** start of SUPPLIED MATERIAL **

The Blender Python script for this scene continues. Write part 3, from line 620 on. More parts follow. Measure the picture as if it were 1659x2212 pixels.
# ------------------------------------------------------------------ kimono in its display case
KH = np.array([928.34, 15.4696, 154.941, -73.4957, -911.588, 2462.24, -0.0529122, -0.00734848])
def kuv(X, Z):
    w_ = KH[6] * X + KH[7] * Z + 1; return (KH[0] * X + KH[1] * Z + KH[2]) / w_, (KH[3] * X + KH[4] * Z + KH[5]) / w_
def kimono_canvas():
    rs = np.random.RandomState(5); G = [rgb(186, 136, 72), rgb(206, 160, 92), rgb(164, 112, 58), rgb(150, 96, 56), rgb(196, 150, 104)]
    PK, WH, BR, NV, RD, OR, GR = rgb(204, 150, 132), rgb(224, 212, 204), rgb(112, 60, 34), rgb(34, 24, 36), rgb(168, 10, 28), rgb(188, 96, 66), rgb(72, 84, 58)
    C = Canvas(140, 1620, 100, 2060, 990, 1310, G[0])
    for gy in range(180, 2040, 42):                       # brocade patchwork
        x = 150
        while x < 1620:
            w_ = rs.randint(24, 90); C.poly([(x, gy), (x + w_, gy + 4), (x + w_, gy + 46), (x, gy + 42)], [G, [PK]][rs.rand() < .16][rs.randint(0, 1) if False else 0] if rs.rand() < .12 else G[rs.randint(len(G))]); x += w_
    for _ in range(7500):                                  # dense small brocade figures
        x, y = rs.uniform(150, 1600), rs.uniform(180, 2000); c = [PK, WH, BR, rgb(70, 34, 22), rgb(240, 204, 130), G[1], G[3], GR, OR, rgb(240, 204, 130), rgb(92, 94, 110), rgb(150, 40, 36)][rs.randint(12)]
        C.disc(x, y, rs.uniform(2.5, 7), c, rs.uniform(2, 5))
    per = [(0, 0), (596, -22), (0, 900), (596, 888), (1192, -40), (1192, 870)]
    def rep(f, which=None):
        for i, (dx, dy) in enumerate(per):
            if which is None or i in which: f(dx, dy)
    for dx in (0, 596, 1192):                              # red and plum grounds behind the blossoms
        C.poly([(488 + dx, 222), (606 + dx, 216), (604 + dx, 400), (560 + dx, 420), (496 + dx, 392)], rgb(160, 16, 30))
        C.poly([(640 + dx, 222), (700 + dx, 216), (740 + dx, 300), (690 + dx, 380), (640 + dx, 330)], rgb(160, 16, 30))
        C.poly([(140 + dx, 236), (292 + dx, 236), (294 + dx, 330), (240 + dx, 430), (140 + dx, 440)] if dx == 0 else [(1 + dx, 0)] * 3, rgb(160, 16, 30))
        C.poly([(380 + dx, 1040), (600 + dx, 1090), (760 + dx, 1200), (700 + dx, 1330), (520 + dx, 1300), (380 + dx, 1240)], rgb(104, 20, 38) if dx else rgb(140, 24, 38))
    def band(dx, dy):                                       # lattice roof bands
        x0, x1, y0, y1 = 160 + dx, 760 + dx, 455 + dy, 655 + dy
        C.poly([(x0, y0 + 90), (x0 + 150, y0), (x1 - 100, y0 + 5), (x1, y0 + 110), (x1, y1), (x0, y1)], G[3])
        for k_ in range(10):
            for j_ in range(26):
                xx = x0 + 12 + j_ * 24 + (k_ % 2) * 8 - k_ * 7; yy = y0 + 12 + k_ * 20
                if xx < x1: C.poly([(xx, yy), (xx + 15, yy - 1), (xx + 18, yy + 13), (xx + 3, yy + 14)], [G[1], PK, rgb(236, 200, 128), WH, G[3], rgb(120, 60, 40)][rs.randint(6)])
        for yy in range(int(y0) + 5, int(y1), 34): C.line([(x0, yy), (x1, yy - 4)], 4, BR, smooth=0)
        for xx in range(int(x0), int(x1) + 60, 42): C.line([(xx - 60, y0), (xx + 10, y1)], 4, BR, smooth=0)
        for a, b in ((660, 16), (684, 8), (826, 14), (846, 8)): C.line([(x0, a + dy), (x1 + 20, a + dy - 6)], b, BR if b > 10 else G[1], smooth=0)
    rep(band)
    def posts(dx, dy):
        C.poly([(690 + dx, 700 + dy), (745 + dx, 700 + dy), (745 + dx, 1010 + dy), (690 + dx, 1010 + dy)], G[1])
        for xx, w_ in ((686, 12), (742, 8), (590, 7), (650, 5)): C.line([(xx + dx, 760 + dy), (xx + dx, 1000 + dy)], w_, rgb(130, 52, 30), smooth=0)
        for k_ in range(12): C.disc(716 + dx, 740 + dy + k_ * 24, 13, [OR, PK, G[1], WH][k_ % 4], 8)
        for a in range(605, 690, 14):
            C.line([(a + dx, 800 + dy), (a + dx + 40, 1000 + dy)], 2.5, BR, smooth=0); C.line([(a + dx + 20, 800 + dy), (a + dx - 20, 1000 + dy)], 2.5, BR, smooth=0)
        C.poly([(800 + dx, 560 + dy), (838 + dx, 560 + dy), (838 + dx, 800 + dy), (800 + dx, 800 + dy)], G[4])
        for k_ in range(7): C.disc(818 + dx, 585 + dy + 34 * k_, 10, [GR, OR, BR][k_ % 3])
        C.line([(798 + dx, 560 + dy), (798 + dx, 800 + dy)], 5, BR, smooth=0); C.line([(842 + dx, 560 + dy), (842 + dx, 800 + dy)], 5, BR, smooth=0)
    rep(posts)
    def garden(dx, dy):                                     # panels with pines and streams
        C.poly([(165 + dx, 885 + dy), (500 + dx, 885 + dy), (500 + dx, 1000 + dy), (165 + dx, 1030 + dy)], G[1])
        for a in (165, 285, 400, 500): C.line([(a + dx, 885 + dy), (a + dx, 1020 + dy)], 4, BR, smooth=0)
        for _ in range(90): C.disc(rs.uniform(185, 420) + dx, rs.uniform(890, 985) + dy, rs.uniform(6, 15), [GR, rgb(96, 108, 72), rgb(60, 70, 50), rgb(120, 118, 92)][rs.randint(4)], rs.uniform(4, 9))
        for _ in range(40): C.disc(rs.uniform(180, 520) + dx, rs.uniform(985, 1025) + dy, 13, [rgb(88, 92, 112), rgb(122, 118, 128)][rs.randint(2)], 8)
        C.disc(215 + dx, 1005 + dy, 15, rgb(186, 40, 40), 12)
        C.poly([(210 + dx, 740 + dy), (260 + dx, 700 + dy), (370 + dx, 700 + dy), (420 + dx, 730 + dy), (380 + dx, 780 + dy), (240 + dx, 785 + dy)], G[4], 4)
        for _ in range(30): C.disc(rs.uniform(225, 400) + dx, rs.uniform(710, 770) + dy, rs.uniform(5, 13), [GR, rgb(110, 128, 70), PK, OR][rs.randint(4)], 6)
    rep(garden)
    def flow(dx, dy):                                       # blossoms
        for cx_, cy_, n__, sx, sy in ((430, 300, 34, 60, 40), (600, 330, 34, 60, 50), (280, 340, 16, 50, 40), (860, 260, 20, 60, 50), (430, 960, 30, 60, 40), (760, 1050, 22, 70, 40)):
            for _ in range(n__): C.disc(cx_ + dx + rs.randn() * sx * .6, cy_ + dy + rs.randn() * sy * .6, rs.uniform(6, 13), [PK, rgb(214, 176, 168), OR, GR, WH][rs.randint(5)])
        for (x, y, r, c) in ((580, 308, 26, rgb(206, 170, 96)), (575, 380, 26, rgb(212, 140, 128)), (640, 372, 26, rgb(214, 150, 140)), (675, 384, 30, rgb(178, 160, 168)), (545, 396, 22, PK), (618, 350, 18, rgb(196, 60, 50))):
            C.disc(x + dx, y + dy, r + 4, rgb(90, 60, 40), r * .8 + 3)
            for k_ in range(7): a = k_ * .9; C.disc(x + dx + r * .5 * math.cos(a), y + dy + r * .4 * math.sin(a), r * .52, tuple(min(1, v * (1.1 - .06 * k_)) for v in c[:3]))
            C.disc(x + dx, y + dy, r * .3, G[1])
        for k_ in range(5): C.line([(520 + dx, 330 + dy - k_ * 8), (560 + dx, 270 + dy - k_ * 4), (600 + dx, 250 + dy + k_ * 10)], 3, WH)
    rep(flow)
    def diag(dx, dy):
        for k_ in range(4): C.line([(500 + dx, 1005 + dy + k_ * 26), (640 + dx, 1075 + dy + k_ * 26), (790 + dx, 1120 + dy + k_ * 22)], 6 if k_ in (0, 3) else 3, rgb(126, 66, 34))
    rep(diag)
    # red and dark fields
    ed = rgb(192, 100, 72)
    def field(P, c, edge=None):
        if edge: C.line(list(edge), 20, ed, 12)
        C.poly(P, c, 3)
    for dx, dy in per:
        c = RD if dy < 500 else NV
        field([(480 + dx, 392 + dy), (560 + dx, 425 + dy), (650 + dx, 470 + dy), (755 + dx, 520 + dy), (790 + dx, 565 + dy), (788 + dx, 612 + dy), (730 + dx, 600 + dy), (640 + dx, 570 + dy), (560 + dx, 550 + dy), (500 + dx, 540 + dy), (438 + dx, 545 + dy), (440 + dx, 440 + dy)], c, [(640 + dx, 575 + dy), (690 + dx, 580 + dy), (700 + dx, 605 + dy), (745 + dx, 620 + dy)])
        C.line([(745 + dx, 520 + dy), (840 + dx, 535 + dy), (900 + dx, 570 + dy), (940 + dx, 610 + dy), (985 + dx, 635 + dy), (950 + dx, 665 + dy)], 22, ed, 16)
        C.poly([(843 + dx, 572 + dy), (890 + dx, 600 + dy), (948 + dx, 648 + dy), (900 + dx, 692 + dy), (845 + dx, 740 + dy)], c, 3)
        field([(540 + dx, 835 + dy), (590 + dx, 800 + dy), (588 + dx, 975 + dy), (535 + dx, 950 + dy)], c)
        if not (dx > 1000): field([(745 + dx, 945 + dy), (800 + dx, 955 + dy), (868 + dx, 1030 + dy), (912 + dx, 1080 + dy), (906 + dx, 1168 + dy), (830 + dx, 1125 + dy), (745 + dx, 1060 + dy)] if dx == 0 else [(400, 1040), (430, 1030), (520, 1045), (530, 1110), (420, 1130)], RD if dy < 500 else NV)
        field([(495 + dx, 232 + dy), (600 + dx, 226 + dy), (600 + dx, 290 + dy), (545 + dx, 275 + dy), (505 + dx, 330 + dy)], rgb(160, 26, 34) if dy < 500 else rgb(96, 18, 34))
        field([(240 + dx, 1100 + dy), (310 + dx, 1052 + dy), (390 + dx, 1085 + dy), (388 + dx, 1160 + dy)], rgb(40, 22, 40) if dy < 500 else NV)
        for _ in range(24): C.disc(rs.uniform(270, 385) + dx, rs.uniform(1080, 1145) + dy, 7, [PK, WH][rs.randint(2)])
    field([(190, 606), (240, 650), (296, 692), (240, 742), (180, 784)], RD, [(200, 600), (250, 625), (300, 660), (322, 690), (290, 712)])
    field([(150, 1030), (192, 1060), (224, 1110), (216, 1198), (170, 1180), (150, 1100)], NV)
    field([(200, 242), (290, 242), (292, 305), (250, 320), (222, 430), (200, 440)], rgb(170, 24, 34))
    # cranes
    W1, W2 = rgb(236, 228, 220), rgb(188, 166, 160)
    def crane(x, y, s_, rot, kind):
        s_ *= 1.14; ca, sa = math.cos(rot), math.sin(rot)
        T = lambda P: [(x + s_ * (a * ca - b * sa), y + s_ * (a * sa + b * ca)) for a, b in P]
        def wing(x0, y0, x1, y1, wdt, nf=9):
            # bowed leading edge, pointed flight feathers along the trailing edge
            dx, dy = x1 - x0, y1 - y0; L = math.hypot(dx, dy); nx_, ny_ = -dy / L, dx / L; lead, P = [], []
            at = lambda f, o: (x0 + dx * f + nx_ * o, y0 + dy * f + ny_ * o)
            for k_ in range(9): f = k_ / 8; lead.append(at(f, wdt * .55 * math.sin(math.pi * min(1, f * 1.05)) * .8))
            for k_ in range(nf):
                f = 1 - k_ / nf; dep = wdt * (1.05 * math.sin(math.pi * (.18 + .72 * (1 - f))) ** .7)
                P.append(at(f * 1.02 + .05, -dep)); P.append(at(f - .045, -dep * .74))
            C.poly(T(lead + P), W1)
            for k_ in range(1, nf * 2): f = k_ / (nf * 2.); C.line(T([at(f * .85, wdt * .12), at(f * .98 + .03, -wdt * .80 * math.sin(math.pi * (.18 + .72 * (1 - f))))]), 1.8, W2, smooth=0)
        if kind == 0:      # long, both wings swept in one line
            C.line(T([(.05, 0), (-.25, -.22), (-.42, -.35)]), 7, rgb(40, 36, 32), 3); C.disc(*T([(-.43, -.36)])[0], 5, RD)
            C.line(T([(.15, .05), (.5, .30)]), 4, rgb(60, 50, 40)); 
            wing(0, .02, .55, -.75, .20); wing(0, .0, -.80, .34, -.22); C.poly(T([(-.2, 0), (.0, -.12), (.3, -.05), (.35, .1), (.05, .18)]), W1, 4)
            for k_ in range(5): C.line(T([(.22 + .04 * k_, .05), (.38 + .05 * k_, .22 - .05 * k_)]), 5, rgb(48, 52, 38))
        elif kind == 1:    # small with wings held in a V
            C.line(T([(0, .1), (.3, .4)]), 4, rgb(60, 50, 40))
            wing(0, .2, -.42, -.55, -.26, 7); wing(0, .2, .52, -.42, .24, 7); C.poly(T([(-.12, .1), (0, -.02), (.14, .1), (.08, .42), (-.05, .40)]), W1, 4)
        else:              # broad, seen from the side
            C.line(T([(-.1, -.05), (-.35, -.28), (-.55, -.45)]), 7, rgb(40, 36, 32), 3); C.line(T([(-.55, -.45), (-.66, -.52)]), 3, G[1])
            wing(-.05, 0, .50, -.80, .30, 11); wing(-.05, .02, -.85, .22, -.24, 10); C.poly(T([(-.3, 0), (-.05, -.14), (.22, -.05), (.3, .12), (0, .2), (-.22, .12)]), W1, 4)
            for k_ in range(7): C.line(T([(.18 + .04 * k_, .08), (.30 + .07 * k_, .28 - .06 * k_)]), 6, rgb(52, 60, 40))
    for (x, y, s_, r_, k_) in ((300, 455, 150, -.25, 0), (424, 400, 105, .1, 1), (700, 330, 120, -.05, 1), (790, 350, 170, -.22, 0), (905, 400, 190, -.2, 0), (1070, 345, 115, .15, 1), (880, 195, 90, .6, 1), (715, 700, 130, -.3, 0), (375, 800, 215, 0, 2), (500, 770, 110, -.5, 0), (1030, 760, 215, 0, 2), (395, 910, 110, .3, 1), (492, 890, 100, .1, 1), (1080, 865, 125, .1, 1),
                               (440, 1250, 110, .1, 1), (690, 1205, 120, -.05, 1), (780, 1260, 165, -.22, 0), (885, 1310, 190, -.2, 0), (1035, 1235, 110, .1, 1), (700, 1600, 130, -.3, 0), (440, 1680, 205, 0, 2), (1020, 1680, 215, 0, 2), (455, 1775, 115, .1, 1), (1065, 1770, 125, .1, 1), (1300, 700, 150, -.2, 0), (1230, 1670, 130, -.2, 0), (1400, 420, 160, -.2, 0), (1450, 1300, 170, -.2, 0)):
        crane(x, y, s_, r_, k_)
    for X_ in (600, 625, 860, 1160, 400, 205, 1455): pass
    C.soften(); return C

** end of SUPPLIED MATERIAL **

WRITTEN TASK => Find how many lines of the material carry the string "from". Only the number should be in the answer.

EXERCISE RESULT => 2